Penn State Rocked by Child Sex Abuse Scandal

Penn State is rocked by an alleged child sex abuse scandal that gets more sordid the as details emerge. INSIDE EDITION reports.

He's a legend in college football but today he's being called "a monster."

The mother of a boy allegedly molested by former Penn State assistant coach Jerry Sandusky is speaking out for the first time, saying:

"It killed me when people talked about him like he was a God and I knew he was a monster."

67-year-old Sandusky, who is charged with molesting eight boys, was confronted by an ABC News reporter.

"My attorney has advised me that this situation is in the courts and I'm not to make any comments," said Sandusky.

"Can you tell us if you had any inappropriate relations with young boys, sir?" asked the reporter.

"You didn't hear what I said. I said I've been advised by my attorney, I am following orders and I am not privy to making any statements," said Sandusky.

Authorities revealed more details of the charges Monday.

Sandusky worked closely with one of college football's most successful coaches ever, Joe Paterno, before retiring in 1999.

Sandusky was hailed a hero for founding a charity for troubled kids called Second Mile.

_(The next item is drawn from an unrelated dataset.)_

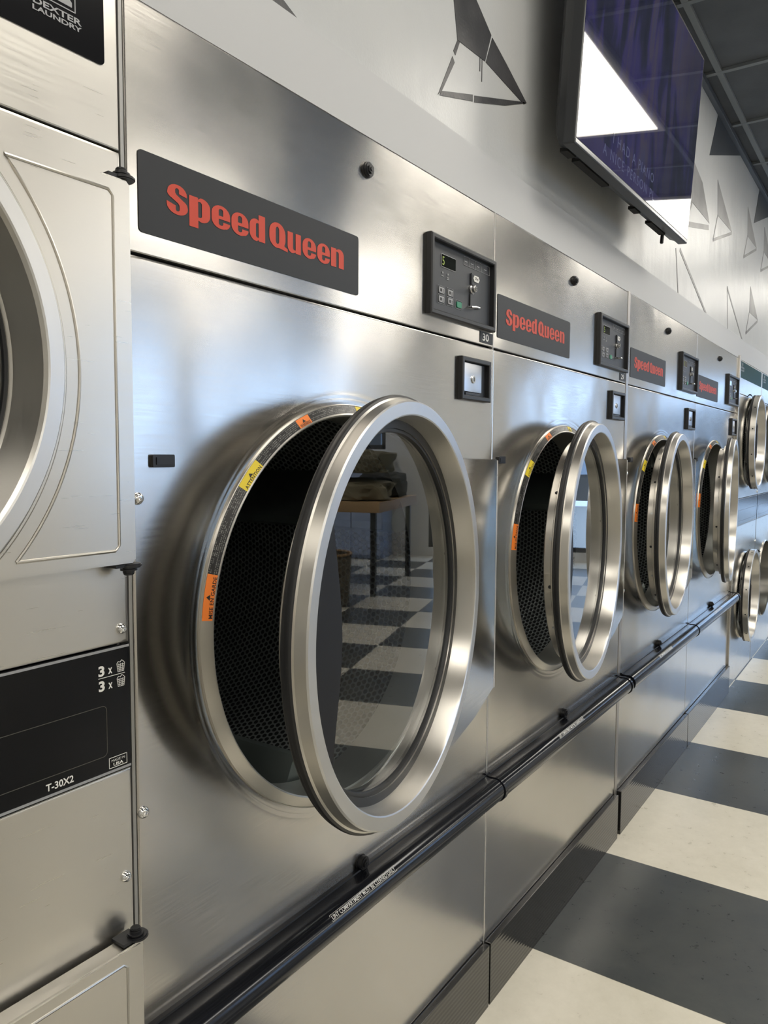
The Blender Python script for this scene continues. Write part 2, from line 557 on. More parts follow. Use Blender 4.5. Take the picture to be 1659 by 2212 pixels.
def text2d(txt, bold=0.0, space=1.0):
    """triangulated letters in 2-D, cap height 1, starting at x=0"""
    key = (txt, bold, space)
    if key in _tc:
        return _tc[key]
    cu = bpy.data.curves.new('t', 'FONT')
    cu.body = txt
    cu.offset = bold
    cu.space_character = space
    cu.resolution_u = 3
    o = bpy.data.objects.new('t', cu)
    C.objects.link(o)
    bpy.context.view_layer.update()
    me = bpy.data.meshes.new_from_object(o.evaluated_get(bpy.context.evaluated_depsgraph_get()))
    vs = [(v.co.x, v.co.y) for v in me.vertices]
    fs = [tuple(p.vertices) for p in me.polygons]
    bpy.data.objects.remove(o)
    bpy.data.curves.remove(cu)
    bpy.data.meshes.remove(me)
    x0 = min(v[0] for v in vs); x1 = max(v[0] for v in vs)
    y0 = min(v[1] for v in vs); y1 = max(v[1] for v in vs)
    vs = [((v[0] - x0) / (x1 - x0), (v[1] - y0) / (y1 - y0)) for v in vs]
    _tc[key] = (vs, fs, (x1 - x0) / (y1 - y0))
    return _tc[key]


def letters(mb, txt, x0, z0, x1, z1, y, bold=0.02, mi=0, space=1.0):
    vs, fs, asp = text2d(txt, bold, space)
    mb.add([(x0 + (x1 - x0) * v[0], y, z0 + (z1 - z0) * v[1]) for v in vs], fs, mi)
    return mb


def outline_fill(loops):
    """fills 2-D outlines (even-odd holes); returns verts, faces"""
    cu = bpy.data.curves.new('g', 'CURVE')
    cu.dimensions = '2D'
    cu.fill_mode = 'BOTH'
    for lp in loops:
        sp = cu.splines.new('POLY')
        sp.points.add(len(lp) - 1)
        for p, q in zip(sp.points, lp):
            p.co = (q[0], q[1], 0, 1)
        sp.use_cyclic_u = True
    o = bpy.data.objects.new('g', cu)
    C.objects.link(o)
    bpy.context.view_layer.update()
    me = bpy.data.meshes.new_from_object(o.evaluated_get(bpy.context.evaluated_depsgraph_get()))
    vs = [(v.co.x, v.co.y) for v in me.vertices]
    fs = [tuple(p.vertices) for p in me.polygons]
    bpy.data.objects.remove(o)
    bpy.data.curves.remove(cu)
    bpy.data.meshes.remove(me)
    return vs, fs


def arc(cx, cy, rx, ry, a0, a1, n=10):
    return [(cx + rx * cos(radians(a0 + (a1 - a0) * k / n)), cy + ry * sin(radians(a0 + (a1 - a0) * k / n))) for k in range(n + 1)]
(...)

He spoke about it in a promotional video obtained by INSIDE EDITION.

In the video, Sandusky says, "It always kind of bothered me that some kids didn't really have the same opportunities as others."

But prosecutors say he used the charity to find boys to molest.

According to the indictment, one offense happened in the showers at Penn State's football stadium and was witnessed by a janitor.

In a press conference today, one authority said, "I don't think I've ever been associated with a case where that type of eyewitness identification of sex acts taking place where the police weren't called."

After another incident Sandusky was confronted by the child's mother and she says he told her: "I was wrong. I wish I could get forgiveness. I know I won't get it from you. I wish I were dead."

The stunning charges have rocked Penn State and the people who work with Sandusky's charity.

Sandusky was so respected, his autobiography was called Touched, certainly an ironic title in the face of the charges he now faces.

All of the people allegedly involved have said they did nothing wrong.